Where a line contains the string "Blender", copy that line.

────────────────────

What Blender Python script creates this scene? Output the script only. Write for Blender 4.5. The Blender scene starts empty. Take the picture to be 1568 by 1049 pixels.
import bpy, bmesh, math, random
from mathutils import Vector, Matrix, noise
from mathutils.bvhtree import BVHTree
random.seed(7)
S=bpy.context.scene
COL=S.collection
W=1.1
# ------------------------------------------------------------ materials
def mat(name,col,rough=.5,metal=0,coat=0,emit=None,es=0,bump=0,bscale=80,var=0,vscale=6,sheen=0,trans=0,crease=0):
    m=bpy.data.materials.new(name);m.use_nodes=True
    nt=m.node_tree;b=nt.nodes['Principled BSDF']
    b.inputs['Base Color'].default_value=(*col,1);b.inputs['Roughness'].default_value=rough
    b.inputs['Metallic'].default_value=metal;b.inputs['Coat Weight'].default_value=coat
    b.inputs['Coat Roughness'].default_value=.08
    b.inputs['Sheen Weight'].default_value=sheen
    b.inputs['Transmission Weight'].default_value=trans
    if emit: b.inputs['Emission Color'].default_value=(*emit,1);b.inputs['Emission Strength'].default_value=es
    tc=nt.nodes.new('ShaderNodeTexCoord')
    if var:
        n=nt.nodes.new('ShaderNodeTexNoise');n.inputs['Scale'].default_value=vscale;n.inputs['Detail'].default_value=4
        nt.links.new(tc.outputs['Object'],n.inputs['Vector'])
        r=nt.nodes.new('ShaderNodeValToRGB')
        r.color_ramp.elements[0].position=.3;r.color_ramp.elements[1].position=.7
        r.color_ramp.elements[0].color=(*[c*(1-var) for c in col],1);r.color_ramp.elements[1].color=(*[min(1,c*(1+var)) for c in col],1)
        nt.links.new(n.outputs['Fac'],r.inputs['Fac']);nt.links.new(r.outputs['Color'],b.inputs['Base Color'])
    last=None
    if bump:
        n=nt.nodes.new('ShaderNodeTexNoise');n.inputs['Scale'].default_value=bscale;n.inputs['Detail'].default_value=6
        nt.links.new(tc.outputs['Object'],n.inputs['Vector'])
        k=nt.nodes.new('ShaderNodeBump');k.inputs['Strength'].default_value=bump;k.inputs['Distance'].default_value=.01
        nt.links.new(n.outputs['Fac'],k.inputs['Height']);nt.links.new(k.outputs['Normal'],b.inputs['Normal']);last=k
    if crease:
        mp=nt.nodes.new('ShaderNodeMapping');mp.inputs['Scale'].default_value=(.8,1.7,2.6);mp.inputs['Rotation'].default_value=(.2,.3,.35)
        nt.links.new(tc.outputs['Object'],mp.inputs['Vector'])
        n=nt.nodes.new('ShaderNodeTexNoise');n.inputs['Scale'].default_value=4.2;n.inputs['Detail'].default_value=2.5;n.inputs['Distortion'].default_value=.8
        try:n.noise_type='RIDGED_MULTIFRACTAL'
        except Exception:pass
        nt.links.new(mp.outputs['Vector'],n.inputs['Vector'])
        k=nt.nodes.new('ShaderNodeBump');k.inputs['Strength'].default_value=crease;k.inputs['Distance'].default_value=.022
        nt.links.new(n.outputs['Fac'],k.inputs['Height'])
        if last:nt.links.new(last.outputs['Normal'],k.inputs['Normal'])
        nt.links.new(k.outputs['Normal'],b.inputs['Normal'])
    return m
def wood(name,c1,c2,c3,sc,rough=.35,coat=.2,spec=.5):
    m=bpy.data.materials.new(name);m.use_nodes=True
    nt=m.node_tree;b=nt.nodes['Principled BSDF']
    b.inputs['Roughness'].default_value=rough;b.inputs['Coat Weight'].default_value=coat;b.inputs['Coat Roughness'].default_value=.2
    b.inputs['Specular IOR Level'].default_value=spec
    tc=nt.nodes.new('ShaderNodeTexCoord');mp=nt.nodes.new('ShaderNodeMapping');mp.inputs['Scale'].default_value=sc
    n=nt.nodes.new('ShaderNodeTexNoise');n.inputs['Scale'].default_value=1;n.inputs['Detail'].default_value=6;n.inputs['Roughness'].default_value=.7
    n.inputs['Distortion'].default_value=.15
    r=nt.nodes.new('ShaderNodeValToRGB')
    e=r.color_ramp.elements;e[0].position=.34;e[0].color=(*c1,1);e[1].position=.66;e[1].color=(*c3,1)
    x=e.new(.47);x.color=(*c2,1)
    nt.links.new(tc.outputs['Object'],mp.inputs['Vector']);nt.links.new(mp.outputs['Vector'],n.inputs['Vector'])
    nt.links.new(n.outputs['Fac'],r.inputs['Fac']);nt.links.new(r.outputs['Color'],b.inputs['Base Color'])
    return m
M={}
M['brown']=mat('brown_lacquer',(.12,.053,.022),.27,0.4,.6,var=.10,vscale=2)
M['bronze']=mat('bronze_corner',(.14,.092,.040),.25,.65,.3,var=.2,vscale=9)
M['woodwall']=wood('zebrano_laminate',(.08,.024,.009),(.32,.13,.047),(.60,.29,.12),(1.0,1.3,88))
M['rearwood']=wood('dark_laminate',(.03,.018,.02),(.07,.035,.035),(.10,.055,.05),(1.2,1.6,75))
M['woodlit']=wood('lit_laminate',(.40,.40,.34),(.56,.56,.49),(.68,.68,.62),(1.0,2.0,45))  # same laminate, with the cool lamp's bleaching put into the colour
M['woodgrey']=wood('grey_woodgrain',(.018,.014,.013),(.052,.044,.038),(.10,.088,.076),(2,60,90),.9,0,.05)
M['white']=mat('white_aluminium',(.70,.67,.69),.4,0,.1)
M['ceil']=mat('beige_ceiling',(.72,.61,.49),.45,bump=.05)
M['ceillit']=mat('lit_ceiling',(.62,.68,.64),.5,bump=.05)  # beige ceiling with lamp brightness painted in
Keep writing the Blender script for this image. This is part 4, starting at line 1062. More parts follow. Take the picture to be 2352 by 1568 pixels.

────────────────────

▶ **SOLUTION TO THIS PROBLEM**
What Blender Python script creates this scene? Output the script only. Write for Blender 4.5. The Blender scene starts empty. Take the picture to be 1568 by 1049 pixels.
Keep writing the Blender script for this image. This is part 4, starting at line 1062. More parts follow. Take the picture to be 2352 by 1568 pixels.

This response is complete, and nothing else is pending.